#### DATA:
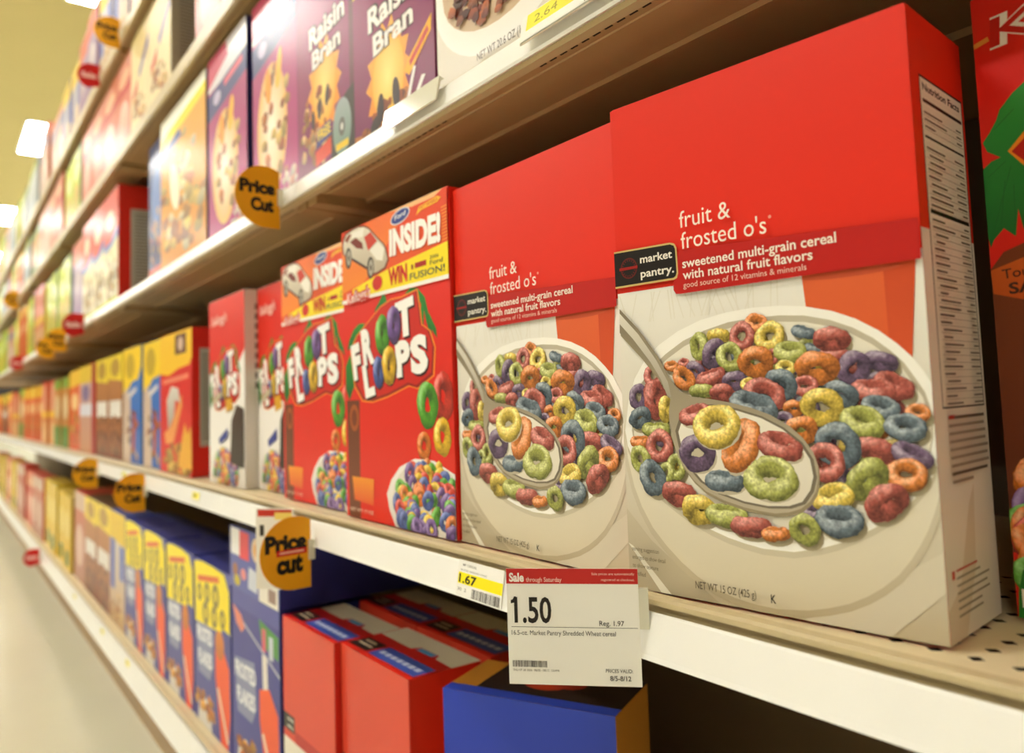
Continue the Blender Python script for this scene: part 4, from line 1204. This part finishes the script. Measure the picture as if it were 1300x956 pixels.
# bottom shelf
x = row('A', [('blueflake', .214, .008, .016, .265, .07), ('splat', .215, .008, .016, .278, .07), ('splat', .205, .010, .016, .280, .07), ('splat', .205, .008, .016, .282, .07),
              ('splat', .205, .008, .016, .282, .07), ('bluewhite', .205, .006, .016, .285, .07), ('brown', .22, .006, .018, .285, .07), ('brown', .22, .012, .018, .285, .07), ('tanred', .23, .03, .02, .285, .12)], -0.702, 3)
run('A', ['greenyellow', 'greenyellow', 'tanred', 'pink', 'tanred', 'greenyellow', 'pink'], x, 12, h=(.25, .28))
# the row behind it, seen over the tops
for k, dn in enumerate(('blueflake', 'blueflake', 'splat', 'splat', 'blueflake', 'bluewhite')):
    xx = -0.72 - k * 0.212
    place(DS[dn][0], 'cereal_box', xx - 0.205, xx, 0.095 if k else 0.10, DECK['A'] + 0.002, 0.262 if k else .255, 0.07, 'shadowed blue cereal box in the second row of the bottom shelf', group='second row boxes on the bottom shelf')

# blue box lying on its back on top of the first blue one
def lying_box():
    W, H, D = 0.222, 0.098, 0.26
    p = Print(H / W)
    p.rect(0, 0, 1, 1, (78, 84, 166), (84, 92, 172))
    p.rect(0.02, 0.55, 0.22, 0.98, (236, 234, 236))
    p.rect(0.22, 0.52, 0.42, 0.96, (226, 52, 70))
    p.ell(0.58, 0.74, 0.10, 0.085, (236, 206, 170))
    p.ell(0.58, 0.74, 0.06, 0.05, (226, 160, 70))
    p.rect(0.74, 0.62, 0.98, 0.92, (60, 66, 150))
    p.poly([(0.40, 0.10), (0.58, 0.08), (0.60, 0.40), (0.42, 0.44)], (206, 212, 226))
    p.poly([(0.62, 0.0), (0.98, 0.0), (0.98, 0.52), (0.62, 0.50)], (232, 226, 214))
    p.rect(0.80, 0.06, 0.94, 0.26, (150, 120, 110))
    p.ell(0.12, 0.30, 0.06, 0.05, (150, 96, 70))
    p.ell(0.16, 0.14, 0.07, 0.04, (196, 176, 50))
    p.ell(0.30, 0.28, 0.06, 0.04, (226, 140, 140))
    parts = carton_parts(W, H, D, (44, 50, 130))
    parts.append(('front_panel', p.mesh('front_panel', 'front', W, H, D, M['print'])))
    return Design(W, H, D, parts)
place(lying_box(), 'cereal_box', -0.917, -0.695, 0.014, DECK['A'] + 0.002 + 0.266, 0.094, 0.26, 'blue cereal box lying flat on top of the bottom shelf row, behind the price tag')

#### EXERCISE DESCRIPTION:
Starting at the top of the listing above, please restate word for word each line up to and including the one that holds "place(DS[dn][0], 'cereal_box', xx", omitting every image.

#### TASK SOLUTION:
Continue the Blender Python script for this scene: part 4, from line 1204. This part finishes the script. Measure the picture as if it were 1300x956 pixels.
# bottom shelf
x = row('A', [('blueflake', .214, .008, .016, .265, .07), ('splat', .215, .008, .016, .278, .07), ('splat', .205, .010, .016, .280, .07), ('splat', .205, .008, .016, .282, .07),
              ('splat', .205, .008, .016, .282, .07), ('bluewhite', .205, .006, .016, .285, .07), ('brown', .22, .006, .018, .285, .07), ('brown', .22, .012, .018, .285, .07), ('tanred', .23, .03, .02, .285, .12)], -0.702, 3)
run('A', ['greenyellow', 'greenyellow', 'tanred', 'pink', 'tanred', 'greenyellow', 'pink'], x, 12, h=(.25, .28))
# the row behind it, seen over the tops
for k, dn in enumerate(('blueflake', 'blueflake', 'splat', 'splat', 'blueflake', 'bluewhite')):
    xx = -0.72 - k * 0.212
    place(DS[dn][0], 'cereal_box', xx - 0.205, xx, 0.095 if k else 0.10, DECK['A'] + 0.002, 0.262 if k else .255, 0.07, 'shadowed blue cereal box in the second row of the bottom shelf', group='second row boxes on the bottom shelf')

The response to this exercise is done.